Référence :
214024
Titre :
Le numérique exotique et somptuaire
Date :
2014
Famille/Série
Observations :
Bibliographie
Le numérique exotique
On n’arrête pas l’innovation. Elle cache un tigre rugissant dans son moteur. Pourtant, Jacques Païtra, un spécialiste du changement social, qui a été notamment président de l’Université populaire fondée par le philosophe français Michel Onfray, affirme qu’aujourd’hui, les études le révèlent, la baisse du désir de consommation le confirme, la production d’imaginaire semble en panne dans tous les secteurs de la société. La foi religieuse est en baisse, aucune idéologie politique ne passionne les foules, les grandes marques ont perdu leur pouvoir de fascination. (…) Seules, ajoute-t-il, les nouvelles technologies et certaines de leurs applications – comme le téléphone portable, le DVD – paraissent échapper à l’étouffement de l’imaginaire par le raisonnable, le mesurable, le quantifiable. Et en effet, dans le domaine du numérique, il est permis de parler de tous les excès et de beaucoup d’illusions. Nous savons déjà que le marché du papier et de l’encre électroniques, qui en font vibrer plusieurs, est plus qu’incertain. Celui du livre électronique a déjà fait couleur beaucoup d’encre rouge, jusqu’à ouvrir toutes grandes les vannes d’investissements financiers perdus d’avance face aux tablettes électroniques. Et que dire des autres inventions du siècle telles que l’écran d’ordinateur qu’on peut rouler comme une feuille de plastique, avec clavier pliable, des lunettes pour regarder la télévision sur la plage ou en faisant son jogging, des robots-pets, du parapluie qui annonce la pluie ou le soleil, des accessoires d’ordinateur et de voiture, et de ces millions de gadgets et d’applications dignes du confort le plus « mou », sans compter la gadgetterie de maison, pour la cuisine, pour le jardin, pour le sexe, pour le vin, pour la plage, pour le camping, pour le sport et pour le bureau, qui brille du style le plus décadent. Chaque designer entrepreneur cherche une niche extravagante de plus pour nous en mettre plein la vue et s’enrichir lors des ventes de fin d’année. Ostentation, luxe et volupté sont devenus numériques.
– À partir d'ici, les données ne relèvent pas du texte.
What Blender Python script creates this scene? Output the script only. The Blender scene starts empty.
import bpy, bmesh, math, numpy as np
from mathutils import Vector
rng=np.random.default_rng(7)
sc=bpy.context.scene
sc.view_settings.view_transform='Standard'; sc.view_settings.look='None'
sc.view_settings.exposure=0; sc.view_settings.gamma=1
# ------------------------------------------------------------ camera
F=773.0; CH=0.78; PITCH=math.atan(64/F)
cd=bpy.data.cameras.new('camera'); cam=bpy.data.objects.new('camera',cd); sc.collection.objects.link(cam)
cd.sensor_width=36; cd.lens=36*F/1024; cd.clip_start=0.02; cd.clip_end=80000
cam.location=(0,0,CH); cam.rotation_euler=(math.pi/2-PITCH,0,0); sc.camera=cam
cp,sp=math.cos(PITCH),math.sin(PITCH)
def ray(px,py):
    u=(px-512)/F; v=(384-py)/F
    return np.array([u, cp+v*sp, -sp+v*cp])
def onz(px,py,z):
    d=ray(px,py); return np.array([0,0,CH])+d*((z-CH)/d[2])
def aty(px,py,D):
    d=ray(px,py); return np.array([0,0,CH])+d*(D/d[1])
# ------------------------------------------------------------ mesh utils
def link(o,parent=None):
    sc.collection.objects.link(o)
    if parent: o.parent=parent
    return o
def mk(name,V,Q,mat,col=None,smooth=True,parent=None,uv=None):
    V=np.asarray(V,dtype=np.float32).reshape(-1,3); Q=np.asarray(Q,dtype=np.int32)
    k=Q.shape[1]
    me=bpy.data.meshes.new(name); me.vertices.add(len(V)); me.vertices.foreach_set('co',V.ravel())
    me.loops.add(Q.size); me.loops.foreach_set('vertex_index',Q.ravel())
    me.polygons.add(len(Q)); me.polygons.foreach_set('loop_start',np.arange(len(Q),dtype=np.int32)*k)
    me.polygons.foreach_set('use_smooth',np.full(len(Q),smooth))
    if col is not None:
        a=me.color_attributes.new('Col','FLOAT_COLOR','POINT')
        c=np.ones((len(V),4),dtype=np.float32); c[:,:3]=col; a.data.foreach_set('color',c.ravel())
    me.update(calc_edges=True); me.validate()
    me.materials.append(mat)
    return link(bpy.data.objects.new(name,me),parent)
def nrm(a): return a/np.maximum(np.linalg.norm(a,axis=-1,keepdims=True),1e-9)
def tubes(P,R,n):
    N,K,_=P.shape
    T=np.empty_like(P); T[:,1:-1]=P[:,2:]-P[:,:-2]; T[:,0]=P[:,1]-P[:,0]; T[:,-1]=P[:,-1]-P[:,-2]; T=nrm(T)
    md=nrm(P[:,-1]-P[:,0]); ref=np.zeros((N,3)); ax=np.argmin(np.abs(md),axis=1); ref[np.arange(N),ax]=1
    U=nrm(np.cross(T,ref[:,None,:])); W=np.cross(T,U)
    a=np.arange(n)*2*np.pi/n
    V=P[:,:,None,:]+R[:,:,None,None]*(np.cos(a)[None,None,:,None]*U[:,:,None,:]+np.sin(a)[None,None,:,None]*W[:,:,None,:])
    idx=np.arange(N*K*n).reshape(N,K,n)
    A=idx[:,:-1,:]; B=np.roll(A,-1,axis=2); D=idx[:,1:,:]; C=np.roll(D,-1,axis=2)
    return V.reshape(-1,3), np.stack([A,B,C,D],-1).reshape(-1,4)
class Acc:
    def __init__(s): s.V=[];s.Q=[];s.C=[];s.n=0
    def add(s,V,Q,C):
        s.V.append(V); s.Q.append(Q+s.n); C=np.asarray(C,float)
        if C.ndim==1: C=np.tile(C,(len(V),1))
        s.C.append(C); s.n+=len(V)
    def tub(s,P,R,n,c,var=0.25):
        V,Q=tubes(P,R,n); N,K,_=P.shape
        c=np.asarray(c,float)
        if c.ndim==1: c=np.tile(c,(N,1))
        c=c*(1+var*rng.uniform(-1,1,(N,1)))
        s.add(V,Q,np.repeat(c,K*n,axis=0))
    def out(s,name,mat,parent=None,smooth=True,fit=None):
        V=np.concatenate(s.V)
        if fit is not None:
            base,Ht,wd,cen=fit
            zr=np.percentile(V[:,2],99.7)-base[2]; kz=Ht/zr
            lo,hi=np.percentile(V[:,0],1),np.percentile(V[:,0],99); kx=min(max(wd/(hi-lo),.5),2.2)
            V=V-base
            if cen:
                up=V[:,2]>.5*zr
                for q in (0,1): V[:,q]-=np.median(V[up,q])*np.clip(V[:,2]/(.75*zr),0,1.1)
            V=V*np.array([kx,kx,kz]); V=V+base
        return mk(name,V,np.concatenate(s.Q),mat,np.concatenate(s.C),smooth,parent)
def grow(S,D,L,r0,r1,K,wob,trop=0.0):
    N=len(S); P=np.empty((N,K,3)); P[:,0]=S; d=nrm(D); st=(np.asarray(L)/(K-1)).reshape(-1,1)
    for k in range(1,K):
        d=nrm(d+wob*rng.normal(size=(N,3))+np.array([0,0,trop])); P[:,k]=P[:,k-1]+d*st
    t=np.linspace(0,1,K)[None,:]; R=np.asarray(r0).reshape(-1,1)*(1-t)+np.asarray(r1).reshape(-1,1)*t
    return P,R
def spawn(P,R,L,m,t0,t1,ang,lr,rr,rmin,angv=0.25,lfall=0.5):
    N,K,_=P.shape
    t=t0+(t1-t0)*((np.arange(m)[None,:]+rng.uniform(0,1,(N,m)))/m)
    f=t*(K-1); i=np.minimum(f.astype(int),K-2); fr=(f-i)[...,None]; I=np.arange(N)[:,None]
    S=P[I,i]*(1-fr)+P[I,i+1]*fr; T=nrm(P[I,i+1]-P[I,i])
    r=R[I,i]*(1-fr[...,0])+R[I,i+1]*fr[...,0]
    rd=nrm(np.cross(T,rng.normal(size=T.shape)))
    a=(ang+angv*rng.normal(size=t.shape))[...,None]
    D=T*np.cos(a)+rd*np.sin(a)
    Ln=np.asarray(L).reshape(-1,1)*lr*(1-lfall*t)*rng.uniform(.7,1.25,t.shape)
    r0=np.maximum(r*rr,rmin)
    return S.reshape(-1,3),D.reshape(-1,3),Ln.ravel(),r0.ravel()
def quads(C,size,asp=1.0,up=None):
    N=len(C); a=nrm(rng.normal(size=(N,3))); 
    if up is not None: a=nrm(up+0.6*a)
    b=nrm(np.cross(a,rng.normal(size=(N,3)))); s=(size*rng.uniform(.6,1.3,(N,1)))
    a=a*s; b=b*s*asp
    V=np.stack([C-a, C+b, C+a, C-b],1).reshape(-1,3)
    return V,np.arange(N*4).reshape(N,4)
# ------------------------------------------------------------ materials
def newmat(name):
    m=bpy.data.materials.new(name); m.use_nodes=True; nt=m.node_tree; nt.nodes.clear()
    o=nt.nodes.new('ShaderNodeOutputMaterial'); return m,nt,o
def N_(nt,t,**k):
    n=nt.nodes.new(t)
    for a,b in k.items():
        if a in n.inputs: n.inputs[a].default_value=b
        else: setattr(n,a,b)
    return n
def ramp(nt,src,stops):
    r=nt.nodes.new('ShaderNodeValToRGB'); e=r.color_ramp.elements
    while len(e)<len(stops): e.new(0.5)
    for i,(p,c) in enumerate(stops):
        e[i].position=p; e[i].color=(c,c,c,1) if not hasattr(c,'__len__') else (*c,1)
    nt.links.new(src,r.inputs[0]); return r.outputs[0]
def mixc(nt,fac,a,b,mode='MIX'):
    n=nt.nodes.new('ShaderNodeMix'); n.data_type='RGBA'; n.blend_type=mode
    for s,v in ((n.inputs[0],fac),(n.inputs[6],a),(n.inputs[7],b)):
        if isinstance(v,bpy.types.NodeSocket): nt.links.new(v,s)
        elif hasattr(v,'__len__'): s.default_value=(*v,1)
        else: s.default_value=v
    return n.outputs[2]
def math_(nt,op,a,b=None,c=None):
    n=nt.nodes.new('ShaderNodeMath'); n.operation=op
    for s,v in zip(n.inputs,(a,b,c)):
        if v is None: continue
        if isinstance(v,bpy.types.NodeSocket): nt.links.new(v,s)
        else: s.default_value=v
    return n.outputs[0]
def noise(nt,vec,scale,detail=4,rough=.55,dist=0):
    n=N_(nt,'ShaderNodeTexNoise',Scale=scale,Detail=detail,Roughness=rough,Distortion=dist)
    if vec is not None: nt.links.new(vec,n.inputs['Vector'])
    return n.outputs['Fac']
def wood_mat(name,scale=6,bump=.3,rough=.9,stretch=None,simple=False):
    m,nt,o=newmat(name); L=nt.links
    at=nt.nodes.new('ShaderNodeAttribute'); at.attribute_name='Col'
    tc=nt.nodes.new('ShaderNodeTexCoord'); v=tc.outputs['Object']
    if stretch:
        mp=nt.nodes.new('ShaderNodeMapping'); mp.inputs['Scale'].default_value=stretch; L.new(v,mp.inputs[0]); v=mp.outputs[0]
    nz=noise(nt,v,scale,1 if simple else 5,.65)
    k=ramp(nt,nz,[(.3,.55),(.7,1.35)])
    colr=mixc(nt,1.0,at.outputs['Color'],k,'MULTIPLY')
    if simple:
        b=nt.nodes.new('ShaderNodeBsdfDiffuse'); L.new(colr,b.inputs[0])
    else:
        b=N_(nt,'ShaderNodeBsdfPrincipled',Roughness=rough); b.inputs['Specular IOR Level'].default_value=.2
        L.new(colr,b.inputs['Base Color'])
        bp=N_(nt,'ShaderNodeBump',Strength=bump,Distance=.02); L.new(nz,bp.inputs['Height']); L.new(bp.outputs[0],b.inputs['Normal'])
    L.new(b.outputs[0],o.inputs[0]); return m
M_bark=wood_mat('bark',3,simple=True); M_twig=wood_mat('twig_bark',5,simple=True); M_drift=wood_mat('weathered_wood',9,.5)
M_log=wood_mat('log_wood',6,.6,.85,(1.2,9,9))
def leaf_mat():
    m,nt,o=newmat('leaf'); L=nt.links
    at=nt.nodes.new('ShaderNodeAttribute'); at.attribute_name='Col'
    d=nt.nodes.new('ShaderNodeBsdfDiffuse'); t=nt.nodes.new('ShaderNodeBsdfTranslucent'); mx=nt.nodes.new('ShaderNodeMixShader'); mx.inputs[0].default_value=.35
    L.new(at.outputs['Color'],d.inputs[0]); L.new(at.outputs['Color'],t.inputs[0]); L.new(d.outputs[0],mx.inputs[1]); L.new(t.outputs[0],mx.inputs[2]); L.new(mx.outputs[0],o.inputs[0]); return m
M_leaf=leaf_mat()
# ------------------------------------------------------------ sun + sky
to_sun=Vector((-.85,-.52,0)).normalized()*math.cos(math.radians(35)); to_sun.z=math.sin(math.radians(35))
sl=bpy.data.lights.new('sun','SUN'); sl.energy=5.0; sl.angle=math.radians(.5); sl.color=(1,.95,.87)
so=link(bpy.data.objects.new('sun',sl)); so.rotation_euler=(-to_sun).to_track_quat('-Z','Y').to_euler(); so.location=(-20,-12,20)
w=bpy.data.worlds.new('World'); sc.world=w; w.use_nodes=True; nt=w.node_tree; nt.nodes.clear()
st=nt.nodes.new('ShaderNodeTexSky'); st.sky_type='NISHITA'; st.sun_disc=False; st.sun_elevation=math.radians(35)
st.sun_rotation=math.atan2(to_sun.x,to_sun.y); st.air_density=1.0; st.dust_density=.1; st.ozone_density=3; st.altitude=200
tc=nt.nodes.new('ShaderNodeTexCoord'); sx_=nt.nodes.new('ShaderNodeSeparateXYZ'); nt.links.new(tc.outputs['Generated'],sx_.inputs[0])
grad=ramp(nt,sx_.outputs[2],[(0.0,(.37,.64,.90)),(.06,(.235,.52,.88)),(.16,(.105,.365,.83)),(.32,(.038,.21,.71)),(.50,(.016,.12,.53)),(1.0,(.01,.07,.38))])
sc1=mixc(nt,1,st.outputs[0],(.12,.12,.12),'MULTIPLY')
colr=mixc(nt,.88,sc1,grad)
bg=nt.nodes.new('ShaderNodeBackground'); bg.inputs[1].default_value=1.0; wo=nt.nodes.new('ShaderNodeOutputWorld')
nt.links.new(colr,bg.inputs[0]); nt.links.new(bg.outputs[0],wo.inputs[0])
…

Les nouveaux riches en raffolent.
Certes, le téléphone bracelet, la clé USB en stylo ou en pendentif d’oreille peuvent être des bijoux élégants, avec leur air « branché », mais que penser de l’écran d’ordinateur qu’on porte au cou « pour partager les images », ou du life phone de Marcelo Joulia, extraplat, qui s’ouvre comme un couteau suisse, ou des chaussures GPS ? Créer pour innover, telle est la devise aussi superbe que redondante du designer italien Stefano Marzano! On nous vante des utilités pour le citadin pressé, ou adepte de la nature ou des sports extrêmes! Et on fabrique des gadgets extrêmement fragiles, inutiles et coûteux. La domotique a multiplié les performances de la maison intelligente au service de notre paresse depuis l’époque de Jacques Tati. Avec une carte dorée de crédit, on peut s’offrir tout un éventail de plaisirs hyper-raffinés, qui annihilent toute idée d’effort physique ou cérébral. Ils sont en vente en ligne et même hors taxe dans les pochettes des sièges d’avion.
Déjà Salvador Dali avait créé des montres molles. Et j’ai vu la machine à coudre et à toaster. Bravo pour le surréalisme et sa charge d’inconscient! Mais dans l’industrie, il ne serait pas inutile de confronter les imaginaires numériques aux usages sociaux. À moins d’avoir temps et argent à perdre. Et il semble que ce soit le cas de beaucoup d’innovateurs créateurs qui sont déjà rendus à l’ère du post-virtuel exotique et somptuaire. Le décadent virtuel? Il ne manque plus que le web parfumé. Mais si, cela existe déjà!
Non, vraiment, notre époque ne manque pas d’imagination pour se donner les signes apparents de son bonheur total et achevé. Et ce qu’elle ne peut obtenir ici-bas, elle y accède dans le monde virtuel, où l’on peut satisfaire tous ses désirs : la richesse, la beauté, une vie sociale prestigieuse, un changement d’identité, d’âge ou de sexe, se créer un avatar, s’adonner à la débauche sexuelle, à la violence, aux hallucinations, aux explorations oniriques ou à la magie dans des décors synthétiques somptueusement décorés. Et même harceler des personnes du monde réel, comme dans les rites primitifs de poupées qu’on perce d’épingles. Une permissivité totale, sans effort ni sanction. Mieux que les Romains du Bas-Empire. Le plaisir sans la chute.